En quoi consistent tes loisirs?
Je joue au badminton tous les samedis à mon ancienne université, et toutes les quinzaines je rends visite à un ancien prof, qui a plus de 80 ans et qui vient de perdre sa femme. J’aime beaucoup voyager aussi. Et lire.

Quelle sorte de lecture?
Sur la théologie. Et la philosophie. Je cherche des réponses à mes questions. Je m’intéresse à la psychologie et aux rêves aussi. Parfois, je note les miens, et des événements se produisent ensuite qui me font comprendre leur signification.

Es-tu satisfaite de ta vie?
Je ne sais pas; quelquefois je ne me sens pas les pieds sur terre. Souvent je me demande : le mariage, la maternité sont-ils essentiels? J’ai déjà 34 ans… On doit donner. Avoir un enfant est la façon la plus naturelle de donner. Mais on peut aussi aller enseigner dans un village reculé.

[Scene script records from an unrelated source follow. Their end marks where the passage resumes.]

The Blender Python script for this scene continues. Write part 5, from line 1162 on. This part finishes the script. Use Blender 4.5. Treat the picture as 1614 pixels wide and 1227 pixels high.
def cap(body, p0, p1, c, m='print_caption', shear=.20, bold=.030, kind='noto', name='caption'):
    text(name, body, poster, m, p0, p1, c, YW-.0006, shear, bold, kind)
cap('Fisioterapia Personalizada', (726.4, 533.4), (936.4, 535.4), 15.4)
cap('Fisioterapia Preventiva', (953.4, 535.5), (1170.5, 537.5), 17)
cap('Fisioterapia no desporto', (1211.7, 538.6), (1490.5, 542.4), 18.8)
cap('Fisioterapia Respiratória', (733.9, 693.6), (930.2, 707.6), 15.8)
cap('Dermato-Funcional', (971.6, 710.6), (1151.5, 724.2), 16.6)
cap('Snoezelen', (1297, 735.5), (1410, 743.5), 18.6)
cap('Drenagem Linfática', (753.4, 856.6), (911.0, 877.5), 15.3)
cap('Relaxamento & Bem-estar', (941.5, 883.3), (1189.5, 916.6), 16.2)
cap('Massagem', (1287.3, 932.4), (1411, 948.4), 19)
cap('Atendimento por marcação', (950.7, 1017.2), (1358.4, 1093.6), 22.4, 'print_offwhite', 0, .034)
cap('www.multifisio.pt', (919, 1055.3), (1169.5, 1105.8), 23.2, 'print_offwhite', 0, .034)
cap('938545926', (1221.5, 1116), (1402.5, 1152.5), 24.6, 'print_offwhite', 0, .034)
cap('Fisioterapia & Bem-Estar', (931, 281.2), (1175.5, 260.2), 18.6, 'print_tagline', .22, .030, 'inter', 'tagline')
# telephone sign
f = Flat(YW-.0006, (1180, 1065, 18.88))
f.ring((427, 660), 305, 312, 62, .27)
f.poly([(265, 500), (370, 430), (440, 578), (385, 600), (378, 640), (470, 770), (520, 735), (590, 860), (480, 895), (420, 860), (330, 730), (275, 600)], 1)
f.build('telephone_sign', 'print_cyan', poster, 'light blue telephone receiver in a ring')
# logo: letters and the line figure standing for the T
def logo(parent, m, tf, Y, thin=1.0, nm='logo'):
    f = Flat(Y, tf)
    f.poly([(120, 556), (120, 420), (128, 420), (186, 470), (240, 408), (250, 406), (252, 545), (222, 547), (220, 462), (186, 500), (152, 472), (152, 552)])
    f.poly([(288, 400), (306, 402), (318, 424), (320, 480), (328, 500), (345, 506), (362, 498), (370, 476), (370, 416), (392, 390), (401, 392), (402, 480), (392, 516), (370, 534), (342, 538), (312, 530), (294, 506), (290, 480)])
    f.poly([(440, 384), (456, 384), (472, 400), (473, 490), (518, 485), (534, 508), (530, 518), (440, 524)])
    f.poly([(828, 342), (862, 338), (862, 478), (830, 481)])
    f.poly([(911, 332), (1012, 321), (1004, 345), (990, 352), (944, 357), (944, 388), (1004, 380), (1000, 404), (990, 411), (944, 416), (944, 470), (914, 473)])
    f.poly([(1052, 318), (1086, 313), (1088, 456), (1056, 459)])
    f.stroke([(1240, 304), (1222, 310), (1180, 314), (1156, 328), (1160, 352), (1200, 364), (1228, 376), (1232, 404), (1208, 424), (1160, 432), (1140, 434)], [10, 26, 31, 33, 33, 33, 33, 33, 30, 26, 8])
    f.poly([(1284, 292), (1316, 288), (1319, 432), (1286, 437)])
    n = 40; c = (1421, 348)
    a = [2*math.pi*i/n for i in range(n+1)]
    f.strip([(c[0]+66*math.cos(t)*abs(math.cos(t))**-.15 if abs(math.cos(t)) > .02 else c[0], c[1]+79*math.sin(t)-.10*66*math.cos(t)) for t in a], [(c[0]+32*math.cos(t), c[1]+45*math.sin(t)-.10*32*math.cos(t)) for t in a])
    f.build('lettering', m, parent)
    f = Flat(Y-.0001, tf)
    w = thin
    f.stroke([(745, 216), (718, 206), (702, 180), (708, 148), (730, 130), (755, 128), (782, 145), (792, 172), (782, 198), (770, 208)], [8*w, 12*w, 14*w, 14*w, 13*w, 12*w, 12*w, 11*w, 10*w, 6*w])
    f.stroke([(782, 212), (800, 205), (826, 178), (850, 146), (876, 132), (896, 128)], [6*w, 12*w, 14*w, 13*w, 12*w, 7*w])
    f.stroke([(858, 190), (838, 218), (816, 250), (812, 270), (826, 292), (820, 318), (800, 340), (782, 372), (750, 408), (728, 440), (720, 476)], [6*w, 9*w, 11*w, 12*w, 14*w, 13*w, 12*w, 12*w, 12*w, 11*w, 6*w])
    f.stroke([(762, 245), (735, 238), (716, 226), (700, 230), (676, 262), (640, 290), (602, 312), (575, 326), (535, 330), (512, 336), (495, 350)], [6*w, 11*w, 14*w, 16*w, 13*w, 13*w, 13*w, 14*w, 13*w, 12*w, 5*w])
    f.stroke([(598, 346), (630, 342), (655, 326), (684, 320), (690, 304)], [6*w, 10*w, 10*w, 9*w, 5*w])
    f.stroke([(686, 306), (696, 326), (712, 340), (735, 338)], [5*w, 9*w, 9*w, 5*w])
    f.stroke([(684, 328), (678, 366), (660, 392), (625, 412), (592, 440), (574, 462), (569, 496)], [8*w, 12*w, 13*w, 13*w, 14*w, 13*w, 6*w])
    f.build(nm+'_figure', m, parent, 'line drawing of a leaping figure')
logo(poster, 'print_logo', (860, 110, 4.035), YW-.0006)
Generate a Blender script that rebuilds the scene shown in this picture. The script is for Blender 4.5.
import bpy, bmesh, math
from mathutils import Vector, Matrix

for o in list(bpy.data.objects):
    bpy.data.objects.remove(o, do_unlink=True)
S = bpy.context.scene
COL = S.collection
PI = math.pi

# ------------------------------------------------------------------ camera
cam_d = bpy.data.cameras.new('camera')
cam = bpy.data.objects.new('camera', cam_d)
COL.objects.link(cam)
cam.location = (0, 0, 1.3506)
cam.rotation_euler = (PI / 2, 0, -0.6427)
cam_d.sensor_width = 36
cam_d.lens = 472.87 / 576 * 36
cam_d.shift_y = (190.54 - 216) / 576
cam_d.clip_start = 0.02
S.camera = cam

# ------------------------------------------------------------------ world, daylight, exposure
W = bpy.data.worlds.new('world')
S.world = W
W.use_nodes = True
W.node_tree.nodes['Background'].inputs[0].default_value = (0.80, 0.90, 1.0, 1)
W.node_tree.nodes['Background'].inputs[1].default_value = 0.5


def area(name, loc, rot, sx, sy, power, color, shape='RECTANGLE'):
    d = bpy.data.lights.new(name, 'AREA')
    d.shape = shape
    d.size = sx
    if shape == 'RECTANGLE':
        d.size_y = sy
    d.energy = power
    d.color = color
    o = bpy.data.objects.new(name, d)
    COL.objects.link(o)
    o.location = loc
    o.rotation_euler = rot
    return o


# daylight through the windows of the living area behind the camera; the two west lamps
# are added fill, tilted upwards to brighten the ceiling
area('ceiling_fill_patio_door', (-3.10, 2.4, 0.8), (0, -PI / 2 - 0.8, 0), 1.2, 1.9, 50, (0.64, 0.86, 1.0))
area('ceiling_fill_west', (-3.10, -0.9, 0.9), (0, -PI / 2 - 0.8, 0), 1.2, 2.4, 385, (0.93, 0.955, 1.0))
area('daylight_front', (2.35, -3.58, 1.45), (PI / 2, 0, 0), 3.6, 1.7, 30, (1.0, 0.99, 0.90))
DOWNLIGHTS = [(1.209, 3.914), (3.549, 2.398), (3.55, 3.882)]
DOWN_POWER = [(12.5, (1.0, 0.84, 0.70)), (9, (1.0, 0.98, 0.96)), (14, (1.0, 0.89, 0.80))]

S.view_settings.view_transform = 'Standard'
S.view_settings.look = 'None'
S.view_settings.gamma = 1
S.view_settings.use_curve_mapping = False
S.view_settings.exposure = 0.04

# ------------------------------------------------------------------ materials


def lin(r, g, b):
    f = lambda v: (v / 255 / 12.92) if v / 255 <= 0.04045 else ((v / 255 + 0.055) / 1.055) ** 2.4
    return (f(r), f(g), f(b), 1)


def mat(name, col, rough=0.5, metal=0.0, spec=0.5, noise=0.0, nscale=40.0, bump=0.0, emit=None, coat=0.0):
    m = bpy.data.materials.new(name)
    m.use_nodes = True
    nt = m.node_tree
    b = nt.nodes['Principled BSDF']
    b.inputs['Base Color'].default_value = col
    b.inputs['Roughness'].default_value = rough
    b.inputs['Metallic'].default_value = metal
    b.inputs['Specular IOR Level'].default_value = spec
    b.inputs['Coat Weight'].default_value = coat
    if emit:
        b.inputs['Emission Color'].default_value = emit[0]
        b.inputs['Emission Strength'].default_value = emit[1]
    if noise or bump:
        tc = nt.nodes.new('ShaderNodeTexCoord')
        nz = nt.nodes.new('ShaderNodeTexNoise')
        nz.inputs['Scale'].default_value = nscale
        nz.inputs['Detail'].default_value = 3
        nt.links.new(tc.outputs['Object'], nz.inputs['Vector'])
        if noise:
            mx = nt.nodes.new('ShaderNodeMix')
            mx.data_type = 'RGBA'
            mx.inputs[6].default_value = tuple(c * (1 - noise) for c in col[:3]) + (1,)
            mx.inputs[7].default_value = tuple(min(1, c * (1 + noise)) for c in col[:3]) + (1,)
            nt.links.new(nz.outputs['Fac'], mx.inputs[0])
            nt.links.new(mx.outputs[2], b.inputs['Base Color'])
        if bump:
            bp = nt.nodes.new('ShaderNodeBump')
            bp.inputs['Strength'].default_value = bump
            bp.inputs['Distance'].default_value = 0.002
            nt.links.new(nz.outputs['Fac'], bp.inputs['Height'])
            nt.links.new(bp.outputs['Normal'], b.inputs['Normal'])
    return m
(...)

Mon travail a-t-il une véritable valeur? Si je ne le fais pas, d’autres le feront. Je ne suis donc qu’un outil. On m’utilise. Le week-end, je lis, je sors faire des achats. Quel sens cela a-t-il? Je vis bien. Mes parents n’ont pas besoin de moi. Il faut vivre pour les autres, mais moi, je n’ai pas encore fait mon choix. Même si je travaillais pour un organisme charitable, je sais qu’après deux ou trois ans, je changerais encore.